• **Extracted records**:
:::
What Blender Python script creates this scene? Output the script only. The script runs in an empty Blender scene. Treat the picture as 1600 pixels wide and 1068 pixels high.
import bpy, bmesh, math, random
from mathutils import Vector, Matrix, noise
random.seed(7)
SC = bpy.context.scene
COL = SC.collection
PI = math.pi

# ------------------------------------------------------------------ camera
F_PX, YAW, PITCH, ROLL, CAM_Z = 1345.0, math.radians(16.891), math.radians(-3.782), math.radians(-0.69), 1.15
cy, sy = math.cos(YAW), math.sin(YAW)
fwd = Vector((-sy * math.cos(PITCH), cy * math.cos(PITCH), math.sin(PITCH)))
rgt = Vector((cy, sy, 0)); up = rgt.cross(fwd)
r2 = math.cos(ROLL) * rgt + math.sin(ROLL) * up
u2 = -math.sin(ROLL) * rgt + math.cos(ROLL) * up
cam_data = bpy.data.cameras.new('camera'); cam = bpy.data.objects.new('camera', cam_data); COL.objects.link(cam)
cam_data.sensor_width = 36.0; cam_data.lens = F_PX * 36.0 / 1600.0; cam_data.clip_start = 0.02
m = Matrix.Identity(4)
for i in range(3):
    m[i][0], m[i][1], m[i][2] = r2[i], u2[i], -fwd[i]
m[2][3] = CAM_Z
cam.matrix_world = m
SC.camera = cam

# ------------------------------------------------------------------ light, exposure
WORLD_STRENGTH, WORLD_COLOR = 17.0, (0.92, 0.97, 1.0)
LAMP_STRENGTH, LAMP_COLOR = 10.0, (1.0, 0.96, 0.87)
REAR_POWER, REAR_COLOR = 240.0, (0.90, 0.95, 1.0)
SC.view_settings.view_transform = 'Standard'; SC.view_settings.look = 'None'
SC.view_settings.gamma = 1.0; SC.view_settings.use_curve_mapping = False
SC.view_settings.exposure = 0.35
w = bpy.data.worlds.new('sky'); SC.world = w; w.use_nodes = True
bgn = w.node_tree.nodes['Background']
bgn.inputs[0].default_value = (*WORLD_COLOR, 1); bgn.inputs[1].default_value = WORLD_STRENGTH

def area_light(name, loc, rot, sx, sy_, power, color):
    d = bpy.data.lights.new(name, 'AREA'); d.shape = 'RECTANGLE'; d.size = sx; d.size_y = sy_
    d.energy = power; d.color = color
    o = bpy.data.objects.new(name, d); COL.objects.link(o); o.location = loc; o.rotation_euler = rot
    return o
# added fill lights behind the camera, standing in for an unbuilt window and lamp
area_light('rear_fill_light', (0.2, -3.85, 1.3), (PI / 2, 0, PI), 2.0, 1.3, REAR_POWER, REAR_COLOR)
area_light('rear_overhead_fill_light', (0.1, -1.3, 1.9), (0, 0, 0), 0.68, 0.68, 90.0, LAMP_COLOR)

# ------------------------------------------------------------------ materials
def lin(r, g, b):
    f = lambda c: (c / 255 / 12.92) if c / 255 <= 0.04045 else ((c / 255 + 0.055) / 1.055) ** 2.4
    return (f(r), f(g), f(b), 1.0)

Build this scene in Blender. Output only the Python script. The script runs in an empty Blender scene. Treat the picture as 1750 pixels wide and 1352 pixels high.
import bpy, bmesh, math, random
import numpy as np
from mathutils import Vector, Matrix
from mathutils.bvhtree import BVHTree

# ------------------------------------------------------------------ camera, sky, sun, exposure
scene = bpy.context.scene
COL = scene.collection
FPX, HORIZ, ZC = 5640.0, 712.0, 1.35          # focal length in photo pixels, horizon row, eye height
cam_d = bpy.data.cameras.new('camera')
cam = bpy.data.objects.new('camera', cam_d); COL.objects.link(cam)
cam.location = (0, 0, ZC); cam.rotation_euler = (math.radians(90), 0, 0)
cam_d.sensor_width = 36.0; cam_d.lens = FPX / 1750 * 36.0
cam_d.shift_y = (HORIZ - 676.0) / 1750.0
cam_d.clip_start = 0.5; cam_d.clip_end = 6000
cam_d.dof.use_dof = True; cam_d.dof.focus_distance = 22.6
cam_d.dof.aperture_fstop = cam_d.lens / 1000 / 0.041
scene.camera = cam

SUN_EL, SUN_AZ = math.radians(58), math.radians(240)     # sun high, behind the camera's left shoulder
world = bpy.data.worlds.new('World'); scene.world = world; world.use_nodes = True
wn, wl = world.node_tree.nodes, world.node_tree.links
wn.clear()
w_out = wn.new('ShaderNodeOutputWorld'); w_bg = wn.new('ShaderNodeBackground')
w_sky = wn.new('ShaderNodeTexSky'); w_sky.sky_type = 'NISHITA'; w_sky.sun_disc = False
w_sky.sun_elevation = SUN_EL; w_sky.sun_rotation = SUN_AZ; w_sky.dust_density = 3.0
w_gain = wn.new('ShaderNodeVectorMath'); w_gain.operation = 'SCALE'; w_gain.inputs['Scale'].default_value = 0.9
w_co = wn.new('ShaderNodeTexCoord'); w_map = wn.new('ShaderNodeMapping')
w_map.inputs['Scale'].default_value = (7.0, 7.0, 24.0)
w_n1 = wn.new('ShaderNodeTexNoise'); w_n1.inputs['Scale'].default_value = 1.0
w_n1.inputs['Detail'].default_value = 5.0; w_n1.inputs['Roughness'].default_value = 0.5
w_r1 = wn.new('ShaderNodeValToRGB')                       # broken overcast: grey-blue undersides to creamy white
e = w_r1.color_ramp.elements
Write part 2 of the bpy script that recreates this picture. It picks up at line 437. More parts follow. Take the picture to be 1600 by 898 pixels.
:::
• **Exercise description**: Please quote the records above exactly, without skipping a line.

• **Task response**:
What Blender Python script creates this scene? Output the script only. The script runs in an empty Blender scene. Treat the picture as 1600 pixels wide and 1068 pixels high.
import bpy, bmesh, math, random
from mathutils import Vector, Matrix, noise
random.seed(7)
SC = bpy.context.scene
COL = SC.collection
PI = math.pi

# ------------------------------------------------------------------ camera
F_PX, YAW, PITCH, ROLL, CAM_Z = 1345.0, math.radians(16.891), math.radians(-3.782), math.radians(-0.69), 1.15
cy, sy = math.cos(YAW), math.sin(YAW)
fwd = Vector((-sy * math.cos(PITCH), cy * math.cos(PITCH), math.sin(PITCH)))
rgt = Vector((cy, sy, 0)); up = rgt.cross(fwd)
r2 = math.cos(ROLL) * rgt + math.sin(ROLL) * up
u2 = -math.sin(ROLL) * rgt + math.cos(ROLL) * up
cam_data = bpy.data.cameras.new('camera'); cam = bpy.data.objects.new('camera', cam_data); COL.objects.link(cam)
cam_data.sensor_width = 36.0; cam_data.lens = F_PX * 36.0 / 1600.0; cam_data.clip_start = 0.02
m = Matrix.Identity(4)
for i in range(3):
    m[i][0], m[i][1], m[i][2] = r2[i], u2[i], -fwd[i]
m[2][3] = CAM_Z
cam.matrix_world = m
SC.camera = cam

# ------------------------------------------------------------------ light, exposure
WORLD_STRENGTH, WORLD_COLOR = 17.0, (0.92, 0.97, 1.0)
LAMP_STRENGTH, LAMP_COLOR = 10.0, (1.0, 0.96, 0.87)
REAR_POWER, REAR_COLOR = 240.0, (0.90, 0.95, 1.0)
SC.view_settings.view_transform = 'Standard'; SC.view_settings.look = 'None'
SC.view_settings.gamma = 1.0; SC.view_settings.use_curve_mapping = False
SC.view_settings.exposure = 0.35
w = bpy.data.worlds.new('sky'); SC.world = w; w.use_nodes = True
bgn = w.node_tree.nodes['Background']
bgn.inputs[0].default_value = (*WORLD_COLOR, 1); bgn.inputs[1].default_value = WORLD_STRENGTH

def area_light(name, loc, rot, sx, sy_, power, color):
    d = bpy.data.lights.new(name, 'AREA'); d.shape = 'RECTANGLE'; d.size = sx; d.size_y = sy_
    d.energy = power; d.color = color
    o = bpy.data.objects.new(name, d); COL.objects.link(o); o.location = loc; o.rotation_euler = rot
    return o
# added fill lights behind the camera, standing in for an unbuilt window and lamp
area_light('rear_fill_light', (0.2, -3.85, 1.3), (PI / 2, 0, PI), 2.0, 1.3, REAR_POWER, REAR_COLOR)
area_light('rear_overhead_fill_light', (0.1, -1.3, 1.9), (0, 0, 0), 0.68, 0.68, 90.0, LAMP_COLOR)

# ------------------------------------------------------------------ materials
def lin(r, g, b):
    f = lambda c: (c / 255 / 12.92) if c / 255 <= 0.04045 else ((c / 255 + 0.055) / 1.055) ** 2.4
    return (f(r), f(g), f(b), 1.0)

Build this scene in Blender. Output only the Python script. The script runs in an empty Blender scene. Treat the picture as 1750 pixels wide and 1352 pixels high.
import bpy, bmesh, math, random
import numpy as np
from mathutils import Vector, Matrix
from mathutils.bvhtree import BVHTree

# ------------------------------------------------------------------ camera, sky, sun, exposure
scene = bpy.context.scene
COL = scene.collection
FPX, HORIZ, ZC = 5640.0, 712.0, 1.35          # focal length in photo pixels, horizon row, eye height
cam_d = bpy.data.cameras.new('camera')
cam = bpy.data.objects.new('camera', cam_d); COL.objects.link(cam)
cam.location = (0, 0, ZC); cam.rotation_euler = (math.radians(90), 0, 0)
cam_d.sensor_width = 36.0; cam_d.lens = FPX / 1750 * 36.0
cam_d.shift_y = (HORIZ - 676.0) / 1750.0
cam_d.clip_start = 0.5; cam_d.clip_end = 6000
cam_d.dof.use_dof = True; cam_d.dof.focus_distance = 22.6
cam_d.dof.aperture_fstop = cam_d.lens / 1000 / 0.041
scene.camera = cam

SUN_EL, SUN_AZ = math.radians(58), math.radians(240)     # sun high, behind the camera's left shoulder
world = bpy.data.worlds.new('World'); scene.world = world; world.use_nodes = True
wn, wl = world.node_tree.nodes, world.node_tree.links
wn.clear()
w_out = wn.new('ShaderNodeOutputWorld'); w_bg = wn.new('ShaderNodeBackground')
w_sky = wn.new('ShaderNodeTexSky'); w_sky.sky_type = 'NISHITA'; w_sky.sun_disc = False
w_sky.sun_elevation = SUN_EL; w_sky.sun_rotation = SUN_AZ; w_sky.dust_density = 3.0
w_gain = wn.new('ShaderNodeVectorMath'); w_gain.operation = 'SCALE'; w_gain.inputs['Scale'].default_value = 0.9
w_co = wn.new('ShaderNodeTexCoord'); w_map = wn.new('ShaderNodeMapping')
w_map.inputs['Scale'].default_value = (7.0, 7.0, 24.0)
w_n1 = wn.new('ShaderNodeTexNoise'); w_n1.inputs['Scale'].default_value = 1.0
w_n1.inputs['Detail'].default_value = 5.0; w_n1.inputs['Roughness'].default_value = 0.5
w_r1 = wn.new('ShaderNodeValToRGB')                       # broken overcast: grey-blue undersides to creamy white
e = w_r1.color_ramp.elements
Write part 2 of the bpy script that recreates this picture. It picks up at line 437. More parts follow. Take the picture to be 1600 by 898 pixels.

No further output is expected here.